How Can it Save My Funds Anyway?

With 2FA, you can have any of two factors compromised while keeping the access open only to you. If your password is hacked, thieves still won’t have access to your account as the 2FA codes will be still received only by you. If your authentication token or phone are stolen, they will have to know your password to use it. Additionally, either will also be secured by a separate password. Both variants will give you time to sort out the issue, and your funds will be safe.

How to Make Sure My 2FA is Safe?

2FA is safe if it works for you. The only unsafe thing that may happen to you is to lose your possession factor, which is not necessarily equal to losing your phone or token. There are a few measures to make your 2FA experience safer:

1. Back up your emergency recovery codes. These unique codes are given to you during the 2FA set up and give a one-time possibility to disable 2FA. The best option is to save them in an encrypted file on a safely hidden thumb drive or to print and hide the paper. These codes work only for once, so putting them on your everyday device or in the cloud is not the best idea.

2. If your codes suddenly stop working, check your device’s time setting. The 2FA codes, if generated on a device, are generated using the current time and are valid for only 30 seconds, so if your device’s time is off from UTC for more than 30 seconds, your codes won’t work.
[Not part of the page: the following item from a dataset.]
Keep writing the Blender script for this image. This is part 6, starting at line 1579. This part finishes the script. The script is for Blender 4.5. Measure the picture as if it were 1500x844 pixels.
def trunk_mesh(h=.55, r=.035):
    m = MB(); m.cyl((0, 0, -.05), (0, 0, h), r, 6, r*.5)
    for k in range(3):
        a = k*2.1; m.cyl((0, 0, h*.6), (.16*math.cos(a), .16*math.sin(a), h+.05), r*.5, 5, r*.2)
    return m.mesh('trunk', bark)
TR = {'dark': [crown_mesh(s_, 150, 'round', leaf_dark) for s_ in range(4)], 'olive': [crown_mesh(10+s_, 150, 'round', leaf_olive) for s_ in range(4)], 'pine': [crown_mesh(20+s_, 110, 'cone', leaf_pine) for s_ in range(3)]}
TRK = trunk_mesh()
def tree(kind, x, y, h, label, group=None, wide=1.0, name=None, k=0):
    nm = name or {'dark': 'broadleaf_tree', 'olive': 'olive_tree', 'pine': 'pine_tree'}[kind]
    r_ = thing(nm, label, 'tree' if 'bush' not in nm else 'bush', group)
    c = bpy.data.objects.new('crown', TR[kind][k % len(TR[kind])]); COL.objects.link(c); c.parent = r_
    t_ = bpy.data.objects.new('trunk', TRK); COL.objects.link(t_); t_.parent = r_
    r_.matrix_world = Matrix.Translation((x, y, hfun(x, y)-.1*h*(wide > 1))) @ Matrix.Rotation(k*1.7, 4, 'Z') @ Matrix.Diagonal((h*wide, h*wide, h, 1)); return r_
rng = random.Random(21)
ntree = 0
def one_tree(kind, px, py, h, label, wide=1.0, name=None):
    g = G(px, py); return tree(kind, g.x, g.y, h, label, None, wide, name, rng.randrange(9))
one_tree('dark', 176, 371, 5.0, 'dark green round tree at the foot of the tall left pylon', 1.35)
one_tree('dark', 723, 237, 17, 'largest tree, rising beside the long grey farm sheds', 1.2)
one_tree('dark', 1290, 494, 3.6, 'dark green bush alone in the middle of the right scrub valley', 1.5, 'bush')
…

3. If your provider supports multiple options, consider using something except SMS or Google Authenticator. These are the most popular options, so hackers naturally try to hack them the most. Who knows when they will do it? If your financial partner works with Authy, LastPass or Authenticator Plus, better stick to these options.

Although it may sound complicated, 2FA is pretty easy, takes up only seconds of your time, but multiplies the security of your financial account for hundreds of times. In lots of cases with hardware tokens and authentication SMS, you will get the code almost instantly, and the security of your valuable assets will only take the time needed to enter six digits.